By Jennifer Eisenbart
EDITOR
The preliminary 2014-15 budget for the Burlington Area School District is set.
That didn’t happen without one last protest by a member of the BASD School Board Monday night, though.
By a 6-1 vote, the board set the budget for the August annual meeting, with a tax levy mill rate increase of about 3.7 percent.
That works out to $11.56 of taxes per $1,000 of equalized property value. The district is also using fund balance dollars to balance this year’s budget mainly because of startup costs for the 4-year-old kindergarten program.
The lone dissenting vote came from Roger Koldeway, who asked for the numbers to be clarified – specifically, what the mill rate would have been if the district hadn’t levied for referendum-approved debt.
BASD Business Administrator Ruth Schenning said at the meeting that the mill rate, instead of having a 3.7 percent increase, would have had a .5 percent decrease.
Koldeway then called the situation a “shell game,” and that the district was using the referendum-approved debt dollars – which it hadn’t had to levy for in the past few years – to get past the state limit on tax increases.

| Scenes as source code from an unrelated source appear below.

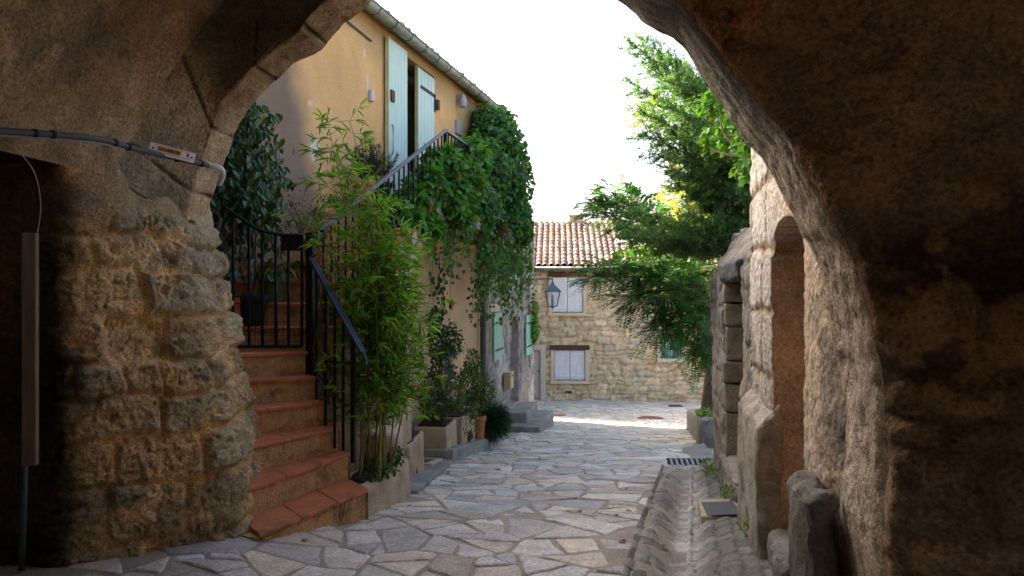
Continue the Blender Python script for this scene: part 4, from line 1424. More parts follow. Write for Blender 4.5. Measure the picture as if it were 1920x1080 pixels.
rough_block('basin', poly, -0.40, 0.10, M['trough'], tr, 4, 0.014, 0.05, 3)
ip = [(-1.14, 5.66), (-0.98, 6.48), (-1.12, 6.55), (-1.27, 5.92), (-1.24, 5.72)]
rough_block('soil', ip, 0.05, 0.128, M['soil'], tr, 3, 0.02, 0.02, 5, 14)
tag(rough_block('plaster_pedestal', [(-1.10, 6.45), (-0.98, 6.50), (-1.02, 6.98), (-1.25, 7.0), (-1.40, 6.6)], -0.5, 0.33, M['trough'], None, 4, 0.012, 0.06, 9),
    'small whitewashed plaster stump behind the bamboo trough', 'pedestal')


def pad(name, ds, xin, lift, label, thick=0.4, mat=None):
    dd = np.array(ds)
    xo = left_line(dd)
    po = [(x + 0.02, d) for x, d in zip(xo, dd)] + [(float(xin(d)), d) for d in dd[::-1]]
    z1 = np.array([G(-1.0, p[1]) + lift for p in po])
    return tag(rough_block(name, po, z1 - thick, z1, mat or M['concrete'], None, 4, 0.006, 0.015, 4), label, 'kerb')


pad('concrete_kerb', [6.75, 7.6, 8.6, 9.66], lambda d: -2.1, 0.045, 'low dark concrete apron between the street and the rendered planters')
pad('concrete_kerb', [9.68, 10.7, 11.85], lambda d: -1.6, 0.17, 'raised concrete kerb slab carrying the rendered planter boxes')
pad('concrete_kerb', [11.87, 13.0, 14.6], lambda d: -1.2, 0.07, 'narrow concrete kerb strip beside the blue green bush')


def planter(name, poly, z0, z1, label, hole=None):
    t = thing(name, label, 'planter', (poly[0][0], poly[0][1], z0))
    rough_block('basin', poly, z0, z1, M['beige'], t, 3, 0.006, 0.02, 6)
    c = np.mean(np.array(poly), 0)
    ip = [tuple(c + (np.array(p) - c) * 0.82) for p in poly]
    rough_block('soil', ip, z1 - 0.06, z1 + 0.02, M['soil'], t, 2, 0.015, 0.0, 5, 12)
    if hole is not None:
        a = np.array(hole)
        mb = MB()
        th = np.linspace(0, math.pi, 10)
        # arched drain mouth: dark recess with a lip
        t_ = np.array((0.19, 1.0, 0)); t_ /= np.linalg.norm(t_)
        n_ = np.array((1.0, -0.19, 0)); n_ /= np.linalg.norm(n_)
        pts = [a + t_ * 0.12 * math.cos(q) + np.array((0, 0, 0.13 * math.sin(q))) for q in th]
        k = len(pts)
        V = [p + n_ * 0.006 for p in pts] + [p - n_ * 0.05 for p in pts]
        F = [tuple(range(k)), tuple(range(k, 2 * k))[::-1]] + [(i, (i + 1) % k, k + (i + 1) % k, k + i) for i in range(k)]
        mb.add(V, F)
        mb.build('drain_mouth', M['dark'], t)
    return t


zA = G(-1.1, 8.3)
planter('rendered_planter', [(-1.30, 7.55), (-1.05, 7.65), (-1.0, 8.5), (-1.35, 8.5)], zA - 0.1, zA + 0.46, 'beige rendered planter with an arched drain hole, nearest the bamboo', (-1.045, 7.95, zA + 0.06))
zB = G(-1, 10.0) + 0.16
planter('rendered_planter', [(-1.30, 9.85), (-0.86, 9.78), (-0.77, 10.45), (-1.25, 10.45)], zB - 0.1, zB + 0.31, 'long plain beige planter box behind the doormat, full of shrubs')
zC = G(-1, 11.0) + 0.16
planter('rendered_planter', [(-1.2, 10.55), (-0.70, 10.52), (-0.56, 11.35), (-1.1, 11.35)], zC - 0.1, zC + 0.44, 'weathered planter with a drain notch, before the terracotta pot', (-0.605, 10.95, zC + 0.05))
mt = thing('doormat', 'dark doormat lying in a pale cement frame between two planters', 'doormat', (-1.1, 9.2, G(-1, 9.2)))
zz = [G(-1, 8.85) + 0.075, G(-1, 9.6) + 0.075]
MB().prism([(-1.32, 8.85), (-0.95, 8.85), (-0.88, 9.55), (-1.25, 9.6)], np.array([zz[0], zz[0], zz[1], zz[1]]) - 0.06, np.array([zz[0], zz[0], zz[1], zz[1]])).build('cement_frame', M['trough'], mt, bevel=0.006)
zz = np.array(zz) + 0.006
MB().prism([(-1.25, 8.95), (-1.02, 8.95), (-0.97, 9.42), (-1.2, 9.45)], np.array([zz[0] - .014, zz[0] - .014, zz[1] + .014, zz[1] + .014]) - 0.004, np.array([zz[0] - .014, zz[0] - .014, zz[1] + .014, zz[1] + .014])).build('mat', M['slate'], mt)


def pot(name, c, r, h, mat, label, square=False, group=None, rim=True):
    t = thing(name, label, 'pot', c, group)
    pr = [(r * 0.72, 0), (r * 0.95, h * 0.8)] + ([(r * 1.08, h * 0.81), (r * 1.08, h)] if rim else [(r, h)]) + [(r * 0.9, h), (r * 0.88, h * 0.9)]
    MB().lathe(c, pr, 20).build('body', mat, t, smooth=False, bevel=0.004)
    MB().lathe(np.array(c) + [0, 0, h * 0.86], [(r * 0.86, 0), (r * 0.8, 0.02), (0.01, 0.03)], 16).build('soil', M['soil'], t)
    return t


pot('terracotta_pot', (-0.52, 11.62, G(-0.42, 11.75) + 0.15), 0.115, 0.40, M['terracotta'], 'weathered terracotta pot at the end of the raised kerb beside the blue green bush')
pot('terracotta_pot', px(598, 508, 6.95), 0.15, 0.28, M['terracotta'], 'orange terracotta pot on the stairs just behind the gate post')
pot('terracotta_pot', px(432, 612, 6.2), 0.12, 0.24, M['terracotta'], 'terracotta pot half hidden by the pier beside the black pot')
pot('black_pot', px(472, 612, 6.25), 0.125, 0.26, M['black_plastic'], 'tall black plastic pot behind the gate holding the glossy tree')
pot('green_pot', px(512, 566, 6.7), 0.12, 0.22, M['green_pot'], 'olive green glazed pot behind the gate with drooping leaves')
pot('geranium_pot', px(452, 520, 6.9), 0.12, 0.22, M['terracotta'], 'pot of red flowers in the dark corner behind the gate')

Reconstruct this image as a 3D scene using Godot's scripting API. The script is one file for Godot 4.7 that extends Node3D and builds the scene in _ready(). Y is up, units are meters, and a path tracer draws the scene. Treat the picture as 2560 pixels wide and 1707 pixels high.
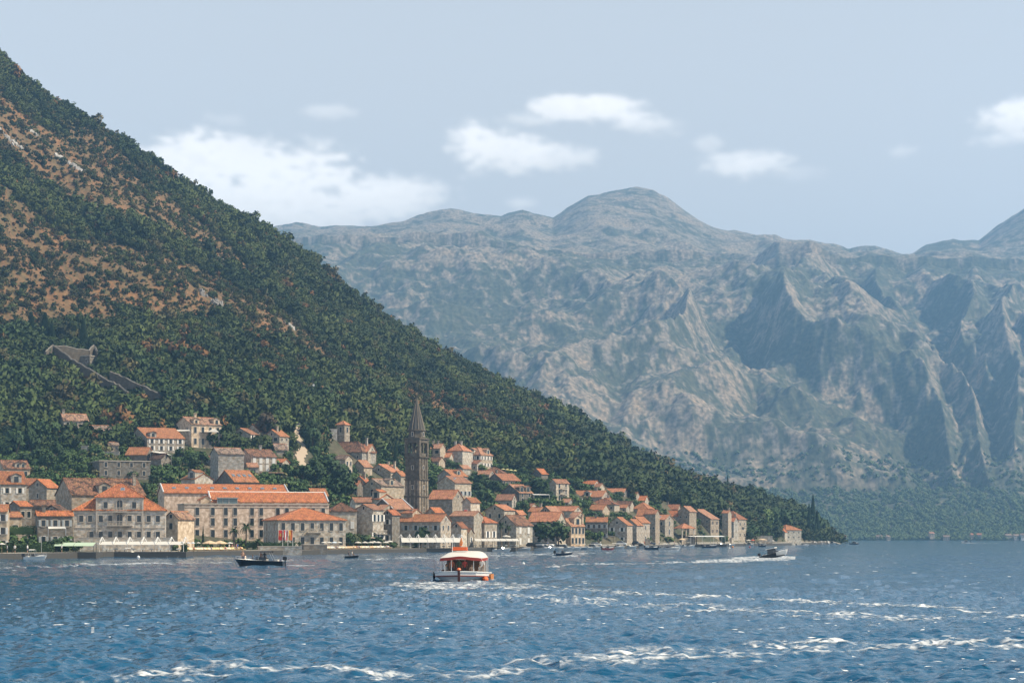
extends Node3D
# A stone village under a steep hillside on a bay, seen from a boat. Metres; x to the right, z towards the viewer, sea level y = 0.
# "bearing" is x / distance as seen from the mooring point at the origin, "d" the distance along -z.

const EYE := 4.5
var rng := RandomNumberGenerator.new()
var names := {}
var mats := {}

const HAIR := Color(0.05, 0.035, 0.025)
func K(r: float, g: float, b: float) -> Color: return Color(r, g, b)
func V(x: float, y: float, z: float) -> Vector3: return Vector3(x, y, z)

# paints and cloths by name
var PAINT := {
	"yellow_cushion": [0.62, 0.50, 0.24, 0.9],
	"cream_cushion": [0.68, 0.58, 0.42, 0.9],
	"sand_cushion": [0.58, 0.42, 0.26, 0.9],
	"table_linen": [0.55, 0.54, 0.5, 0.9],
	"pale_green_canvas": [0.40, 0.50, 0.36, 0.9],
	"dark_awning": [0.06, 0.05, 0.045, 0.9],
	"flag_red": [0.62, 0.05, 0.03, 0.8],
	"flag_white": [0.78, 0.72, 0.70, 0.8],
	"flag_yellow": [0.72, 0.34, 0.06, 0.8],
	"flag_orange": [0.60, 0.14, 0.03, 0.8],
	"blue_white_canvas": [0.56, 0.64, 0.72, 0.9],
	"tan_canvas": [0.60, 0.44, 0.28, 0.9],
	"straw": [0.34, 0.26, 0.19, 0.95],
	"orange_canvas": [0.62, 0.30, 0.12, 0.9],
	"red_canvas": [0.60, 0.10, 0.05, 0.9],
	"cream_canvas": [0.62, 0.54, 0.40, 0.9],
	"yellow_canvas": [0.75, 0.66, 0.30, 0.9],
	"black_hull": [0.018, 0.018, 0.02, 0.3],
	"black_canvas": [0.015, 0.015, 0.016, 0.8],
	"painted_shade_hull": [0.04, 0.04, 0.042, 0.4],  # speedboat hull coloured dark to hold the shade on its visible side
	"boat_white": [0.82, 0.81, 0.79, 0.4],
	"pale_blue_hull": [0.34, 0.42, 0.48, 0.45],
	"navy_hull": [0.03, 0.045, 0.08, 0.35],
	"red_hull": [0.45, 0.08, 0.06, 0.45],
	"signal_orange": [0.75, 0.14, 0.03, 0.5],
	"faded_orange": [0.62, 0.24, 0.08, 0.7],
	"car_silver": [0.45, 0.47, 0.50, 0.25, 0.3],
	"car_blue": [0.06, 0.09, 0.16, 0.25],
	"car_white": [0.74, 0.74, 0.73, 0.25],
	"car_black": [0.015, 0.016, 0.02, 0.2],
}
func M(key: String) -> StandardMaterial3D:
	var p: Array = PAINT[key]
	return plain(key, p[0], p[1], p[2], p[3], p[4] if p.size() > 4 else 0.0)

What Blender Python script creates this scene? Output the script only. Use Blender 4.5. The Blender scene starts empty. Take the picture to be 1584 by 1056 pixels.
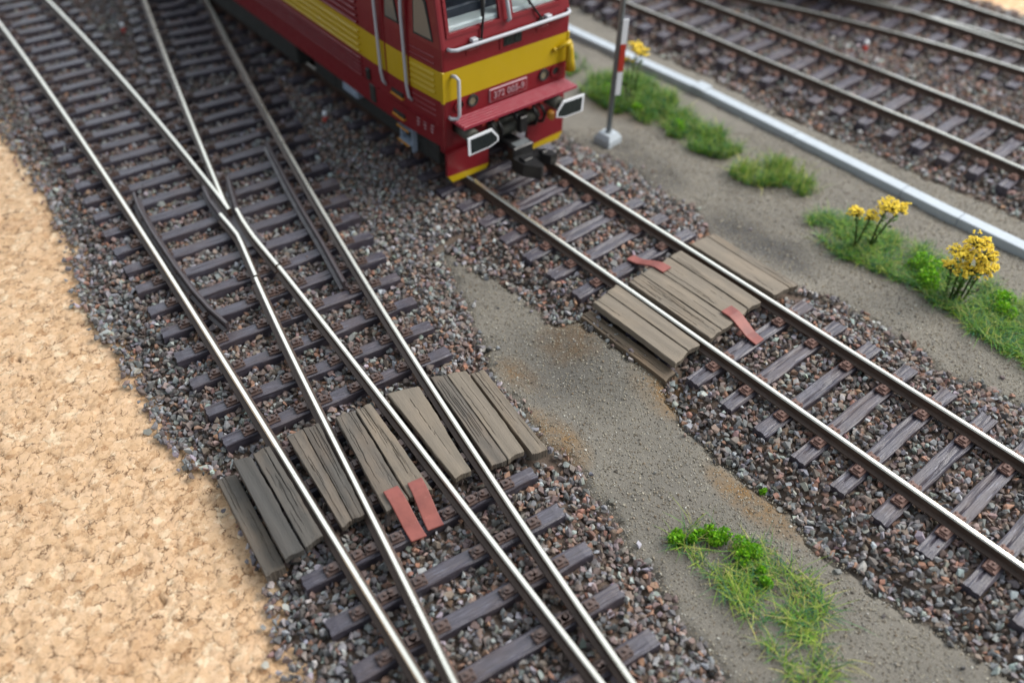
import bpy, bmesh, math, random
import numpy as np
from mathutils import Vector, Matrix

random.seed(7)
rng = np.random.default_rng(7)
scene = bpy.context.scene
C = scene.collection
# one Blender unit is one centimetre of the model railway; z = 0 is the top of the sleepers
scene.unit_settings.system = 'METRIC'
scene.unit_settings.scale_length = 0.01

# ------------------------------------------------------------------ camera
FPX, PW, PH = 1295.4957, 1584.0, 1056.0
CAM = np.array([-7.1714, -10.1219, 7.1902])
FW = np.array([0.47550865, 0.5398518, -0.69458733])
RT = np.array([0.76369942, -0.64521917, 0.02134065])
UP = np.array([0.43664027, 0.5406036, 0.7190918])
cd = bpy.data.cameras.new('camera')
cam = bpy.data.objects.new('camera', cd)
C.objects.link(cam)
cam.matrix_world = Matrix(((RT[0], UP[0], -FW[0], CAM[0]), (RT[1], UP[1], -FW[1], CAM[1]),
                           (RT[2], UP[2], -FW[2], CAM[2]), (0, 0, 0, 1)))
cd.sensor_fit = 'HORIZONTAL'
cd.sensor_width = 36.0
cd.lens = 36.0 * FPX / PW
cd.clip_start = 0.05
cd.clip_end = 500
cd.dof.use_dof = True
cd.dof.focus_distance = 9.35
cd.dof.aperture_fstop = 0.225
scene.camera = cam

# ------------------------------------------------------------------ light (a room lit by windows)
w = bpy.data.worlds.new('World')
scene.world = w
w.use_nodes = True
bg = w.node_tree.nodes['Background']
bg.inputs[0].default_value = (0.80, 0.90, 1.0, 1)
bg.inputs[1].default_value = 0.34

def area(name, loc, target, sx, sy, power, col):
    d = bpy.data.lights.new(name, 'AREA')
    d.shape = 'RECTANGLE'
    d.size, d.size_y, d.energy, d.color = sx, sy, power, col
    o = bpy.data.objects.new(name, d)
    C.objects.link(o)
    o.location = loc
    o.rotation_euler = (Vector(target) - Vector(loc)).to_track_quat('-Z', 'Y').to_euler()
    return o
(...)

Fellow board member Larry Anderson countered by saying that the start-up costs for 4K were resulting in the use of fund balance dollars, and added Tuesday that declining enrollment was playing a huge part in the district’s tax levy.
“The big problem for us is the continuing drop in enrollment,” Anderson said in an email, adding that the district is losing about 80 students a year.
And while the district will be able to address those costs in future years through additional state aid from 4K and also through possible cost reductions by shuttering a school building, for this coming year, the district has to make up for the loss in state aid.
“Thus I can’t get hung up with reasonable planned fund balance reductions in the next several years,” said Anderson in the email, adding that Koldeway was attacking this year’s budget and not looking long term.
Koldeway pushed the issue on Monday night, though, saying the district has not addressed the budget by each and every line item, and also is ignoring its increase in post-retirement benefits costs.
The second of those concerns has been addressed by the district, with the district holding a special meeting in March that included a CPA and a benefits specialist. Those representatives said only about a quarter of districts in the state have the money to put aside for future costs.
When Koldeway asserted the budget hadn’t been reviewed stringently enough, though, fellow board member Jim Bousman asked to hear Koldeway’s solution – and also pointed out that bringing up the issue in June wasn’t appropriate.
Koldeway replied that he had brought it up before, but he declined to go through and list the “several items” he thought the district could reduce costs on.